As our regular visitors are no doubt aware, we predicted oil prices of $125/bbl by end 2008 in mid June 2007 when oil prices were $70/bbl. What we expected was a steady rise to this level and a gradual economic slowdown. What actually happened was more severe than we expected - oil prices skyrocketted to $147/bbl - this leading to a slump - demand destruction and recession - then prices crashing back to $57/bbl (Nov 13 2008). We think they will go back to the $100-$125/bbl level again, but because of the recession - this will likely now take a few years.

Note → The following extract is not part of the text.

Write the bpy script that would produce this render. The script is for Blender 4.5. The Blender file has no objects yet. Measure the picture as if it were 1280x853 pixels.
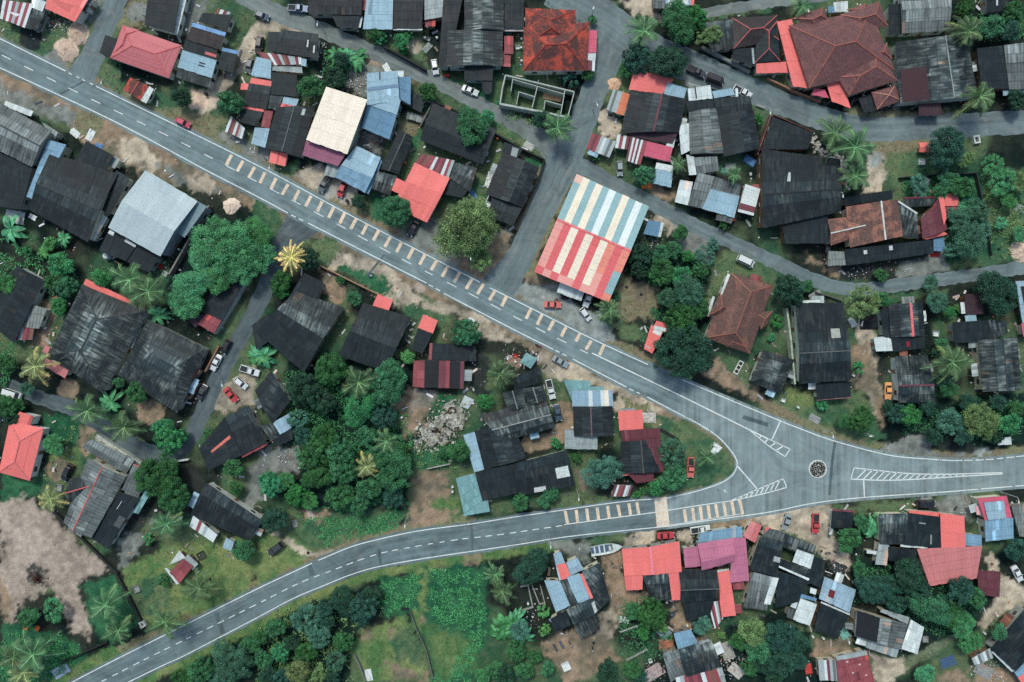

In summary, we were not surprized to see the oil prices skyrocking - this is what we forecast, but they overshot - the USA cannot afford an oil important bill of $1 Trillion a year! And South Korea cannot afford to spend 8% of it GDP on energy imports. Now both are in a recession - it's not rocket science! It's simple mathematics. Korea being taxed at an additional 8% everything.  Oil demand for the world will now only rise by ca. 0.3 million barrels a day next year - rather than the 1.5 million expected if oil had stayed steady at ca. $80/bbl. The market overshot - and now it's probably undershooting - sounds familar...Meanwhile oil supply will rise slightly in 2009 after Angola brings more fields on stream - but after 2009, the supply picture will darken and we expect a new supply crunch any time from from end 2009 onwards according to our details demand/supply models built for each country (more on this later this year).  


So our advice is – catch the potentially last big wave of property price rises n the UK and USA from end 2009 onward – but get out in major oil importing economies if oil prices starts rising dramatically again – it will only lead to inflation, interest rate rises, and the asset price bubbles bursting! And all the retiring baby-boomers will be running for the hills – the first ones out will be the smart ones. After that – it’s over to China and India to lead global economies from 2015 onwards as the USA and UK help with financing only – and manufacturing become a thing of the past. So don’t expect another ten year unbroken period of growth like seen in the UK from 1997 to 2007.